I've been getting a bit more interested in geology lately. Yes, geology. Rocks. The whole idea of how our world evolved, how mountains rose up, went away, and rose up again, with continental plates moving around and grinding into one another, just fascinates me.
I recently read an interesting book titled "The Rocks Don't Lie". The author, David Montgomery, originally started out to debunk the belief that the world is only a few thousand years old and that all the mountains and everything else were sculpted by Noah's flood. Those beliefs are, of course, easily contradicted by hard science. But as Montgomery developed the book, he became more focused on how the back-and-forth between the science of geology and the beliefs of religion actually developed and informed each other over the past few hundred years. The science that came out of this shows that the Earth has been around for about 4.5 billion years, not just a few thousand. The science has also shown how our landscape has developed, and continues to develop today.
This was on my mind during my recent trip out west and to the Grand Canyon. Since the landscape out there is relatively barren of trees, it is easy to see the big picture: big tilted plains, miles-long cliffs where fault lines have broken the surface, canyons where the layers in the rock are plainly visible, extinct volcanos, and lava fields that look like they were laid down last year. The Grand Canyon itself is an incredible sight, but really, there's interesting stuff to look at wherever you go. What's also really cool to think about is the same type of layers that are so clearly visible in the Grand Canyon are also below your feet right now. Our landscape has not been static over the past 4.5 billion years, it has been continually changing.
A while back, I was reading about when and how the Appalachian Mountains were formed. I knew that these are really old mountains, much older than the Rockies, and that at one time they were supposedly even more spectacular than the Rockies are now. But what was really surprising to read was that the Appalachians didn't just rise and then be eroded away. No, mountains have risen here at least twice. One range rose beginning about 480 million years ago. It gradually eroded almost completely away and this area became an inland sea. The current mountains started rising about 66 million years ago. That, to me, is amazing: plains to mountains to inland sea to mountains again.
Millions of years of history, right here by my front door. Cool.

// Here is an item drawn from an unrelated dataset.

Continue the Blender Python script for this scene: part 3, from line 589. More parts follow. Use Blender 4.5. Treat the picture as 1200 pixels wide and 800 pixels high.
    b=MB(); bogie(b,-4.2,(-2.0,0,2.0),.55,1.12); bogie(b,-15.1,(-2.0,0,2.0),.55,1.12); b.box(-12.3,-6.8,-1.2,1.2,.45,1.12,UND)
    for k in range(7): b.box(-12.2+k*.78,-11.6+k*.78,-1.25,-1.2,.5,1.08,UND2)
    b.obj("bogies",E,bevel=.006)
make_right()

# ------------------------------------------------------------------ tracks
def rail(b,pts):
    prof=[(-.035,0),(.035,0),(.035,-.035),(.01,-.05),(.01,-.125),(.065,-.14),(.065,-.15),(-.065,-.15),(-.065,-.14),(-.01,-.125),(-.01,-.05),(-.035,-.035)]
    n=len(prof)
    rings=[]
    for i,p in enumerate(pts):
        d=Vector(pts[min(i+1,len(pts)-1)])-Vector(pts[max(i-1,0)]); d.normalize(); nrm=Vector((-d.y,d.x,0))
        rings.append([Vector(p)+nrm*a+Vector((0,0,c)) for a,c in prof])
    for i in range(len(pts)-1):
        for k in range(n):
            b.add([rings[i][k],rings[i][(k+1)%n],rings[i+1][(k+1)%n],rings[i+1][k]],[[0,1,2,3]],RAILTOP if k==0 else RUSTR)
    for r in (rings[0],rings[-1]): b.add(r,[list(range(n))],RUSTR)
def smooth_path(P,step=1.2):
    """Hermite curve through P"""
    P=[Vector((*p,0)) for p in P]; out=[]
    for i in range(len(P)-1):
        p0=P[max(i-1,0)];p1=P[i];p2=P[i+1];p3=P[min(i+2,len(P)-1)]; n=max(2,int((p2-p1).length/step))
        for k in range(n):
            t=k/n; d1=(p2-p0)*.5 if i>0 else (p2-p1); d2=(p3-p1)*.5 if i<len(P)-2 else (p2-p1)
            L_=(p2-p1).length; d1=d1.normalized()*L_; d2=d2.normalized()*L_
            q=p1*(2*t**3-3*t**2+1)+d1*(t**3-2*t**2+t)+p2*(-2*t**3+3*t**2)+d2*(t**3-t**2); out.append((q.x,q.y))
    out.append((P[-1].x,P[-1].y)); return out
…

I recently read an interesting book titled "The Rocks Don't Lie". The author, David Montgomery, originally started out to debunk the belief that the world is only a few thousand years old and that all the mountains and everything else were sculpted by Noah's flood. Those beliefs are, of course, easily contradicted by hard science. But as Montgomery developed the book, he became more focused on how the back-and-forth between the science of geology and the beliefs of religion actually developed and informed each other over the past few hundred years. The science that came out of this shows that the Earth has been around for about 4.5 billion years, not just a few thousand. The science has also shown how our landscape has developed, and continues to develop today.
This was on my mind during my recent trip out west and to the Grand Canyon. Since the landscape out there is relatively barren of trees, it is easy to see the big picture: big tilted plains, miles-long cliffs where fault lines have broken the surface, canyons where the layers in the rock are plainly visible, extinct volcanos, and lava fields that look like they were laid down last year. The Grand Canyon itself is an incredible sight, but really, there's interesting stuff to look at wherever you go. What's also really cool to think about is the same type of layers that are so clearly visible in the Grand Canyon are also below your feet right now. Our landscape has not been static over the past 4.5 billion years, it has been continually changing.
A while back, I was reading about when and how the Appalachian Mountains were formed. I knew that these are really old mountains, much older than the Rockies, and that at one time they were supposedly even more spectacular than the Rockies are now. But what was really surprising to read was that the Appalachians didn't just rise and then be eroded away. No, mountains have risen here at least twice. One range rose beginning about 480 million years ago. It gradually eroded almost completely away and this area became an inland sea. The current mountains started rising about 66 million years ago. That, to me, is amazing: plains to mountains to inland sea to mountains again.
I don't have to go very far to see indications of this history. I just walk out my front door and look at this rock. We've done some landscaping with river rock that was quarried not far away. This one was part of the pile. I got to looking at it one day because it was a bit odd-looking. I realized that it is actually a rock within a rock. The white part is an igneous rock, meaning that it was formed from molten rock. I don't know what it is, maybe a type of granite. But it was formed under tremendous heat and pressure, meaning it was formed deep in the earth. Then the land rose until the rock was exposed on a mountain. It broke off and landed in a stream, where it was eventually rounded into a river rock. You can see that the edges are all rounded off. From there, it wound up in sand. Eventually, the rock and sand were buried under many many layers of other sediments, until it was deep enough that the pressure turned it from loose grains of sand into a rock. Then the land rose again. At some point, the sandstone, with the earlier river rock buried inside it, broke loose from a mountain and fell into a stream again. The stream smoothed it out and rounded the edges. And then it was picked up by some guys and brought to our house.
Millions of years of history, right here by my front door. Cool.